The Tribunal found that Uruguay adopted between April and May of 2012 a series of illicit measures that violated the FET standard under the Treaty consisting of three interrelated events: (i) the interruption of the cash facility that Pluna enjoyed for its fuel supply by the National Fuel Association (“ANCAP”); (ii) the loss of an important bank loan by ING, which was necessary for Pluna’s continuing operations and complex financial situation, due to the State’s public opposition; and (iii) a strong press campaign against Pluna, where multiple high public officials made declarations about the management and financial situation of the company.

The Tribunal concluded that these three events generated the paralysis of Pluna, considering the fragile economic and financial situation of the company at that moment, which caused the Claimant to transfer its shareholding to the Uruguayan Government without compensation in June 2012, and the subsequent liquidation of the company.

 

  • The indirect expropriation claim

The Tribunal found that the three interrelated events that breached the FET standard, were also relevant for the determination of an indirect expropriation by the State, in breach of Article 6.1 of the Treaty.

Therefore, the Tribunal concluded that Uruguay illegally expropriated the Claimant’s investment in Pluna through a set of various measures that generated the paralysis of the airline company and the loss of its total value, which led to the Claimant’s transfer of its shares to the State without any compensation through the MOU.

 

  • Damages Determination

The Tribunal established that the damages to which the Claimant was entitled where identical whether Uruguay’s liability was based on the breach of the FET standard, or on indirect expropriation. According to the Tribunal, in both events, the damages corresponded to the fair market value of the company at the valuation date (June 15, 2012).

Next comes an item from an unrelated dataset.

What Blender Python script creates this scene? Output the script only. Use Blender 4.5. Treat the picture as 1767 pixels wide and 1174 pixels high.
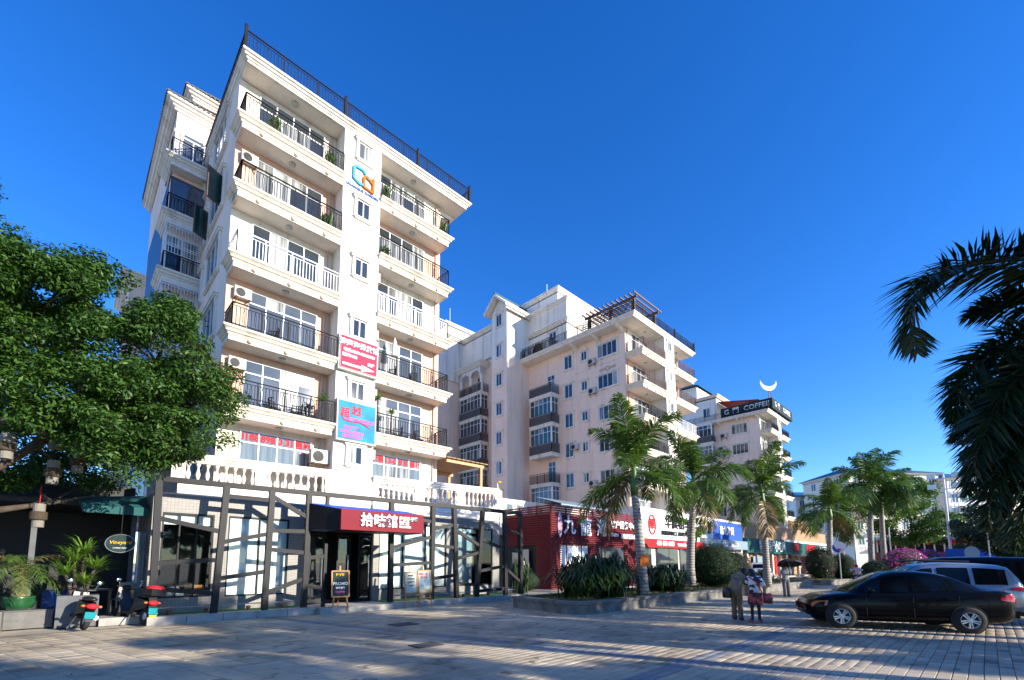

The Tribunal found that the appropriate methodology of damages calculation was not the discounted cash flow (“DCF”), since “there [were] no objective and reasonably reliable data to use to DCF method in this case” (Non-official English translation) (Award, para. 1018). For the Tribunal, the Claimant’s damages calculation of the amount of US$ 861.5 million was too speculative based on the DCF method. The Tribunal’s position was based in part in “the objective impossibility of foreseeing with reasonable certainty the evolution of the company’s revenues in conditions in which it needed both new capitalization and an adjustment of its strategy, and to foresee with sufficient reliability the way in which the market would receive the significant increase in Pluna’s offered capacity, in terms of charge rate, pricing and cost evolution.” (Non-official English translation) (Award, para. 1174)

Therefore, the Tribunal concluded based on the sunk costs methodology that the value of the 75% stake in Pluna at valuation date was equivalent to US$ 30 million. Consequently, the Tribunal ordered Uruguay the payment to the Claimant of the amount of US$ 30 million in damages, plus pre award and post award interest under the US prime rate.

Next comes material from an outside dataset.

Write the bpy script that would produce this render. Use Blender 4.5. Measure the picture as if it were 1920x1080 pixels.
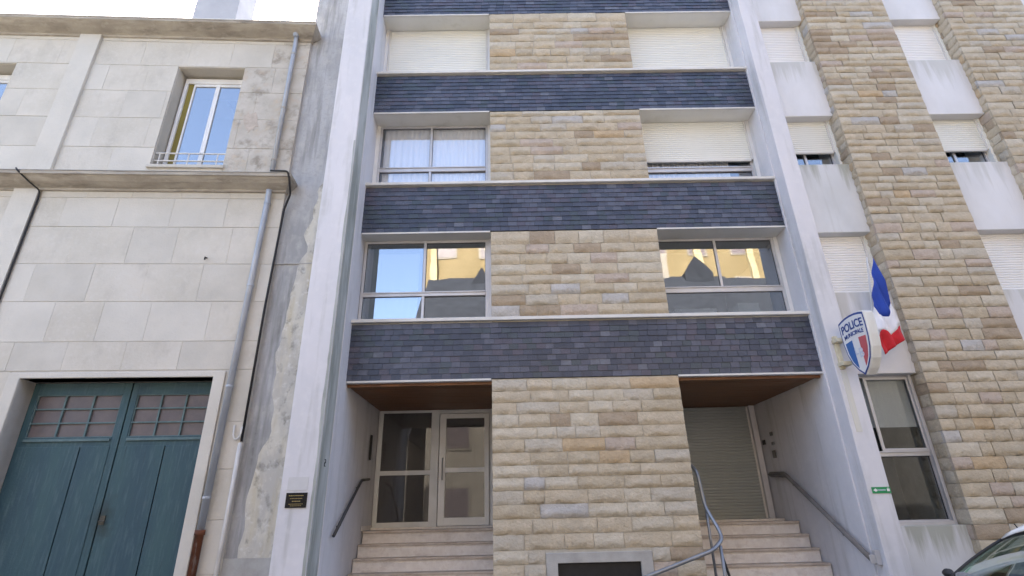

With respect to the parties’ claims for costs, the Tribunal applied the rule of the “costs follow the event” and ordered Uruguay (as the losing party) to pay a portion of Claimant’s costs.

 

Conclusion

The recent ICSID award in LARAH v. Uruguay demonstrates that an arbitrary and contradictory conduct by a State, through a strong public opposition by high public officials, with the objective of affecting a company’s operations and financial capacity, could be considered a breach of the fair and equitable treatment standard. In addition, a state’s conduct which severely affects the normal operations of the company and its economic value, is determinant for a finding of an indirect expropriation.

With respect to damages, considering the financial situation of LARAH, the Tribunal concluded correctly that the DCF methodology was not the appropriate one to compensate the investor for the State’s treaty breaches, and instead a sunk costs methodology applied to reduce the speculation in the calculation of a claimant’s damages for indirect expropriation.